If you want a nice way to doom a Presidential election, just let the Treasury and Fed keep squandering money and causing economic mayhem. You would think everyone would learn not to let them off their leash after what they did to Bush Jr.
History does seem to repeat itself.
However, once 3.0% yield is broken, then long more TBT as the next stop will be 3.5% and will get there VERY quickly. This may also trigger the next rise in gold, so if the stars all line up, GLD will have a chance to break out of 95-100 resistance and Oil can break out of $40-$50/barrel trading range.
a 3rd grade illustration:
If you are in the camp that believe that a hurricane is good for an economy (because it employees construcion workes and "stimulates" the local retail sector) why not just drop a small bomb on the city every year to keep creating wealth?
typos courtesy of blackberry
On Apr 22 06:46 PM The Geoffster wrote:
> If we could print money indefinitely, we would. Nobody believes it's
> not inflationary. The question is how soon and how bad. Short TLT.
The fact that the T-bond markets are acting so squirrelly (supposed to be boring, but I've made 22% in cap gains on them in under 3 years) is a sign of the level of recklessness of the Fed's action. An indictment, even.
SA's Bond Expert (I recommend) has had some interesting comments about some of the particulars, which lead me to believe the Fed is fighting itself: On the one hand, if they want to help mortgage borrowers, they want to buy the 30 year bond, to drive down those rates. On the other hand, if they want to please their bankster masters, they want to buy shorter, driving those rates down, so the banks can make $ off the spread.
- I guess you could just lease a Ferrari instead, or maybe both if you start with the terminal.
Destruction of wealth is destruction. The US gov is destroying wealth at an unfathomable rate and it is our wealth being sucked away if we as people keep our word to the foreign holders. If we default then it is their wealth being squandered. Between the Fed and the brightest 500 leaders in universe I think we are already in deep trouble.

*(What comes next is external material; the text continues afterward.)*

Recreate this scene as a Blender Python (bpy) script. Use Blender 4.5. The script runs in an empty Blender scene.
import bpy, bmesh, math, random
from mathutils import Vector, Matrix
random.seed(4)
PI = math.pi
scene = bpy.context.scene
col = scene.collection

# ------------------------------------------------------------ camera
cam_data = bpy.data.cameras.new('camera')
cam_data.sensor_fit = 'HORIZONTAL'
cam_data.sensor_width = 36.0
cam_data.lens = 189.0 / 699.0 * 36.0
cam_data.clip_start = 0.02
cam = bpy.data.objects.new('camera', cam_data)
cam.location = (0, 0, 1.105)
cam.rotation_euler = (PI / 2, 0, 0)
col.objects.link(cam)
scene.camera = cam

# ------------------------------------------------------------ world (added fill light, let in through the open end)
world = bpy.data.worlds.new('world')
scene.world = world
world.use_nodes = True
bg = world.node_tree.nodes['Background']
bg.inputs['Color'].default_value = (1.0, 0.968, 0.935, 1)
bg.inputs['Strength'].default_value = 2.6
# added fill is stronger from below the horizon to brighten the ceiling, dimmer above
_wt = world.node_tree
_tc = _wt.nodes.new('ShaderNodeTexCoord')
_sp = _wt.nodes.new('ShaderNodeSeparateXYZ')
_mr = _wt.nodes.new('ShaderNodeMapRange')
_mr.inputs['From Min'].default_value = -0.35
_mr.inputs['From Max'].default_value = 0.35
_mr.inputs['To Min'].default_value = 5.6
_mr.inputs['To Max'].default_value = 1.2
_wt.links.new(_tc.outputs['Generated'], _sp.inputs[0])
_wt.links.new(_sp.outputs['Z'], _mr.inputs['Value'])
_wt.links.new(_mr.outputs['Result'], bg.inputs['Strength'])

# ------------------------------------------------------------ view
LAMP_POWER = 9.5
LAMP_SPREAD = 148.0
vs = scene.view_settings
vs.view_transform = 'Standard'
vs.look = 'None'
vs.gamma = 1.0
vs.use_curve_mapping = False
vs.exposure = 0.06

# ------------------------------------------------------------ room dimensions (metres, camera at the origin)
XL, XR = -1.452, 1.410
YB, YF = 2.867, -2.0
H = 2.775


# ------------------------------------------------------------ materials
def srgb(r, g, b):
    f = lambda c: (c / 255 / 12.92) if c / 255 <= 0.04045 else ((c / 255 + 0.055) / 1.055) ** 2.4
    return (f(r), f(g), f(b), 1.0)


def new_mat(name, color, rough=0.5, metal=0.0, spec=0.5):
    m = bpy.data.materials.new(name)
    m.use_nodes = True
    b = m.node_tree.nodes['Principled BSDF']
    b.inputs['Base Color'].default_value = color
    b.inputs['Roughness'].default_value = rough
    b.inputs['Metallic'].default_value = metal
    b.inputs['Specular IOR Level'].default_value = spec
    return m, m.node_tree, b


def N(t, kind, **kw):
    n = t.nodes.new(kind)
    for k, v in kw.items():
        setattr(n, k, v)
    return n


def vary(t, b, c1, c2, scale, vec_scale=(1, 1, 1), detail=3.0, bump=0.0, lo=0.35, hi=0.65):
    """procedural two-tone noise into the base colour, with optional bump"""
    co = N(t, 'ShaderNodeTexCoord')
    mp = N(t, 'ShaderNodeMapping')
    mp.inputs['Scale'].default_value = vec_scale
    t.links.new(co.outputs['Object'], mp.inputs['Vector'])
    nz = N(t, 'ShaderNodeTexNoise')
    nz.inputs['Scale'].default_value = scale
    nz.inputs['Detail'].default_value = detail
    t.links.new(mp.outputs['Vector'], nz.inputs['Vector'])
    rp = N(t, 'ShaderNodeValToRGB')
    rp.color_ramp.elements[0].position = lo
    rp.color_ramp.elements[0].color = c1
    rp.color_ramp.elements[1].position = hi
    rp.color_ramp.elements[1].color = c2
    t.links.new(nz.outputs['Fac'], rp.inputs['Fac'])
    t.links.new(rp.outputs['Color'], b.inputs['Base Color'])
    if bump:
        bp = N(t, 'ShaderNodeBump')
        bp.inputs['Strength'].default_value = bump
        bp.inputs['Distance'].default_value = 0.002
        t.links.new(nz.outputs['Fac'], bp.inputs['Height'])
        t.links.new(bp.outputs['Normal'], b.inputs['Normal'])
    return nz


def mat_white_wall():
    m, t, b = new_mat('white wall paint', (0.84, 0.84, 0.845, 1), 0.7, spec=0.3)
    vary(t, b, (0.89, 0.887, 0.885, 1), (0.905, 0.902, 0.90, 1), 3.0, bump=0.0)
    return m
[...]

On Apr 23 02:39 AM manya05 wrote:
> Avoiding Alpha - you pre-suppose that dropping yearly bombs to stimulate
> the economy destroys wealth because you are thinking of a closed
> system. The economy is not. Every time there is a hurricane in Florida,
> or an earthquake or fire in California, the rest of the country (through
> the feds and insurance companies) bails them out and the local economies
> are indeed stimulated. The same for the US, as long as foreign sovereigns
> keep bailing us out, printing money is good, it creates wealth, and
> keeps us going on consuming without really producing anything. Your
> scenario, and the real problem, begins the day foreign governments
> shut off the tap. That day may be approaching, but is not here yet.
> Mostly because they do not yet know what else to do, once they figure
> out an alternative, we are in deep trouble.